Von Klaus Hart | 01.11.2006
    Das Problem ist sehr heikel und betrifft sogar Brasiliens größte und angesehenste Bundesuniversität in der Megacity Sao Paulo. Der zuständige Ethikrat lehnt gegenüber dem ausländischen Journalisten dazu Interviews ab. Professor Ruy Braga von der philosophischen Fakultät gibt indessen bereitwillig Auskunft:

    "Ein heißes Eisen, ohne Zweifel - und wir haben es in der Tat mit einer regelrechten Industrie zu tun, zu der Profis aller Fachgebiete gehören. Diese Industrie, dieser Markt boomt und ist Teil unserer ökonomischen, politischen und moralischen Krise. Die Branche bietet ihre Dienste im Internet an oder hängt sogar Werbeanzeigen direkt in den Universitäten aus."

    In Brasilien besuchen nur 30 Prozent der Studenten öffentliche Universitäten und Hochschulen, doch 70 Prozent studieren an privaten Hochschulen. Mehr als vier Millionen sind derzeit immatrikuliert. Es dominiert Massenbetrieb.

    "Der Anteil der Studenten, die betrügen, sich Arbeiten anfertigen lassen, ist erschreckend hoch - am höchsten an den Privatunis. Dort sind es mit Sicherheit über 50 Prozent aller Studierenden. Die Professoren müssten das verhindern. Doch damit machten sie sich unbeliebt, würden die Studenten deren Entlassung durchsetzen. Die Studenten haben ja bezahlt, wollen rasch ihre Abschlüsse. Und die Privatunis sind nur an Gewinn, nicht an Qualität interessiert. Alles sehr schlecht für die Qualifikation der brasilianischen Arbeitskräfte, für die akademische Ausbildung. Sie ist ein Gigant auf tönernen Füßen."

    Professor Braga und andere Dozenten der Bundesuniversität bekämpfen den Betrug: mehr schriftliche Prüfungen, begrenzte, vorgegebene Bibliographien, Verwarnung der Studenten. Werbeanzeigen der Betrugsindustrie werden systematisch entfernt.

    "An der philosophischen Fakultät ist das Problem jetzt viel geringer - wir Lehrkräfte haben inzwischen mehr Erfahrung, sehen eher Indizien. Andererseits haben wir viel mehr Studenten als früher. Das erschwert es, jeden Verdachtsfall minutiös zu prüfen."

    Danilo Frei und Eduardo Moreto studieren an der Bundesuniversität, wissen, wie es läuft.

    "Am meisten wird an den Fakultäten für Wirtschaft, Administration und Rechtswissenschaften betrogen. Viel weniger bei den Philosophen, denn die Profs dort merken es einfach. Einmal kam heraus, dass eine Dissertation nichts weiter als die Übersetzung einer Doktorarbeit aus Spanien war."
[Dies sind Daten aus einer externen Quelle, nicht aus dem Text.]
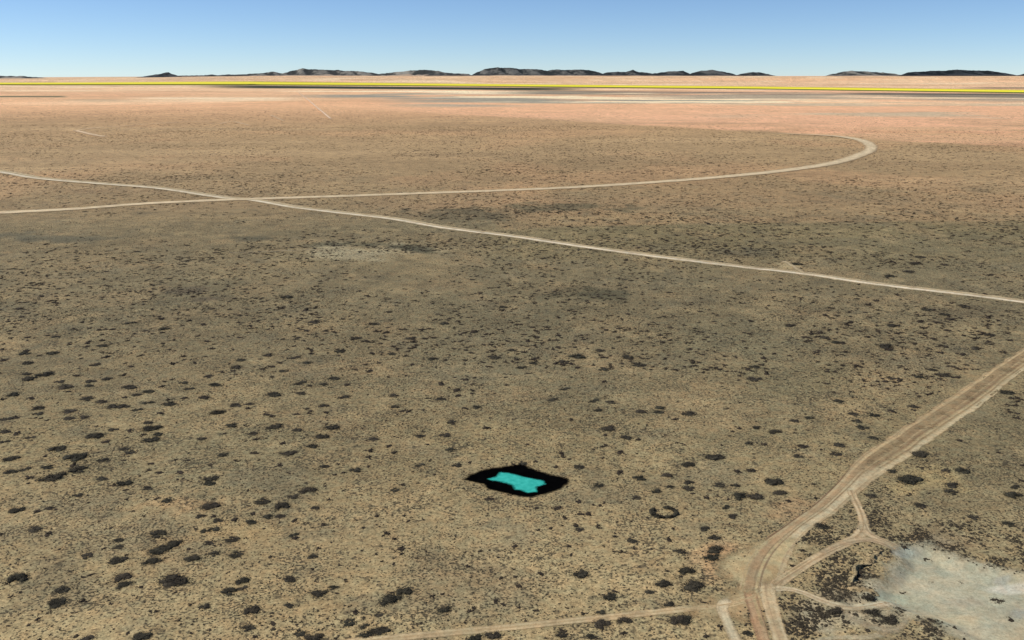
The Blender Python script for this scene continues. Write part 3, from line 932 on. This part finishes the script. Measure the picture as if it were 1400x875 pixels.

    An der Katholischen Uni von Sao Paulo zählt Professorin Anna Cintra zum Direktorium und wurde notgedrungen zur Detektivin.

    "Natürlich fahnde ich auch per Google im Internet, entdecke kopierte Abschnitte, kopierte Arbeiten. Noch unlängst kamen Sonderbusse mit Studenten von Hochschulen des Hinterlandes, die in unserer Bibliothek massenhaft Abschlussarbeiten ausliehen, sofort kopierten und dann unter eigenem Namen einreichten. Wir - und auch die Bundesuniversität - geben deshalb solche Arbeiten nicht mehr heraus."

    Auch Professorin Cintra sieht das Hauptproblem bei den gewinnorientierten Privatuniversitäten. Unqualifizierte Absolventen, die sich ihre Abschlüsse kauften, nennt sie gar eine "große Gefahr für die Entwicklung der Nation".